Greece on Tuesday reclaimed scores of ancient objects dating to the fifth century BC that Belgian, British and German authorities returned, the culture ministry said.

The list includes over 100 clay fragments and coins held by the Belgian Archaeological School, 70 ancient funerary offerings seized by German customs officials in Nuremberg in 2007 and a marble decorative fragment from a Byzantine church donated by a British ceramist, the ministry said.

"Today societies increasingly realise that cultural goods are not just art objects...but vital links of peoples' historic identities and continuity," Greek Culture Minister Antonis Samaras said.

The ancient clay fragments and coins returned by the Belgian government came from digs at Thoriko, south of Athens, and the island of Salamis. They were taken out of Greece 40 years ago and were found at the museum of Ghent during an inventory check.

The Byzantine church fragment had been picked up in the 1950s by a British tourist from the Athenian Agora, the city's ancient marketplace, Greece's cultural attache Victoria Solomonidou told AFP.

"After his death his wife offered it to a British ceramist who delivered it to the Greek embassy in London," she said.

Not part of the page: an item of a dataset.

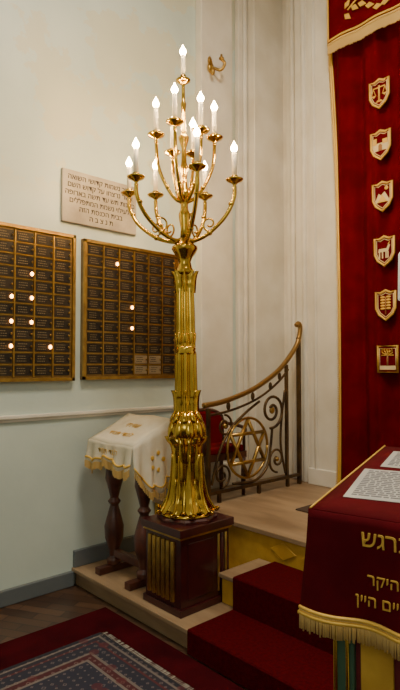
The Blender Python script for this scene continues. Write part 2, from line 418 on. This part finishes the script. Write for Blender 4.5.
b.lathe(c,[(z+DZ,r) for z,r in [(2.21,.03),(2.30,.024),(2.36,.034),(2.39,.036),(2.42,.024),(2.46,.022),(2.49,.045),(2.51,.05),(2.53,.045),(2.56,.022),(2.62,.017),(2.68,.026),(2.71,.017),(2.80,.014),(2.85,.03),(2.87,.034),(2.89,.016),(3.02,.011),(3.08,.018),(3.10,.011),(3.20,.010),(3.215,.03),(3.225,.045),(3.232,.045),(3.232,.018),(3.26,.018)]],GOLD,seg=24)
b.build('centre_stem',e)
Rv=Vector((.736,-.677,0)); Nv=-Vector((.677,.736,0))
def cup(b,p):
    x,y,z=p
    b.lathe((x,y,z),[(-.045,.006),(-.035,.014),(-.025,.008),(-.012,.02),(.0,.046),(.010,.054),(.013,.052),(.004,.02),(.012,.016),(.03,.02),(.033,.02)],GOLD,seg=20)
def candle(i,p,h=.155):
    x,y,z=p
    b=MB(); b.lathe((x,y,z),[(.02,.0145),(.02+h,.0145),(.024+h,.011)],CANDLE,seg=14)
    b.lathe((x,y,z+.022+h),[(0,.008),(.01,.015),(.024,.021),(.038,.016),(.055,.006),(.068,.001)],BULB,seg=12)
    b.build('candle_light_%d'%i,e)
low=[15,75,150,-135,-112,-62]
up=[-16,40,92,152,-150,-82]
b=MB(); cups=[]
for k,a in enumerate(low):
    a=math.radians(a); dv=Rv*math.sin(a)+Nv*math.cos(a)
    P=lambda r,z: Vector((CX,CY,0))+dv*r+Vector((0,0,z+DZ))
    rad=[.315,.315,.26,.27,.385,.315][k]
    pts=spline([P(.02,2.235),P(.07,2.225),P(rad*.5,2.265),P(rad*.82,2.36),P(rad*.98,2.46),P(rad,2.53)],8)
    b.tube(pts,.0125,GOLD,10)
    sc=[]
    for q in range(22):
        t=q/21; an=math.pi*1.5-t*math.pi*2.3; rr=.045*(1-.7*t)
        sc.append(P(rad*.5+rr*math.cos(an),2.32+rr*math.sin(an)))
    b.tube(sc,.006,GOLD,8)
    b.ell(P(rad*.5,2.265),.018,.018,.018,GOLD)
    b.ell(P(rad*.93,2.43),.018,.018,.014,GOLD)
    cup(b,P(rad,2.565)); cups.append(P(rad,2.565))
for k,a in enumerate(up):
    a=math.radians(a); dv=Rv*math.sin(a)+Nv*math.cos(a)
    P=lambda r,z: Vector((CX,CY,0))+dv*r+Vector((0,0,z+DZ))
    rad=[.17,.165,.19,.12,.15,.17][k]; zz=[2.885,2.85,2.86,2.80,2.82,2.87][k]
    pts=spline([P(.015,2.47),P(.05,2.48),P(rad*.6,2.55),P(rad*.92,2.68),P(rad,zz-.04)],8)
    b.tube(pts,.0105,GOLD,10)
    b.ell(P(rad*.6,2.555),.015,.015,.015,GOLD)
    cup(b,P(rad,zz)); cups.append(P(rad,zz))
b.build('branch_arms',e)
cups.append(Vector((CX,CY,3.235+DZ)))
for i,p in enumerate(cups): candle(i+1,p,.155 if i<12 else .13)
e.rotation_euler=Matrix.Rotation(math.radians(-.6),3,Vector((.677,.736,0))).to_euler()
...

In recent years Greece has stepped up efforts to recover ancient objects that illegally left the country and ended up in the possession of foreign museums and collectors.

Its main aim is to reclaim the Parthenon Marbles, priceless friezes removed in 1806 by Lord Elgin when Greece was occupied by the Ottoman Empire, which the British Museum refuses to repatriate.

The capital's new Acropolis museum that will be inaugurated on June 20 has a special section reserved for the disputed friezes.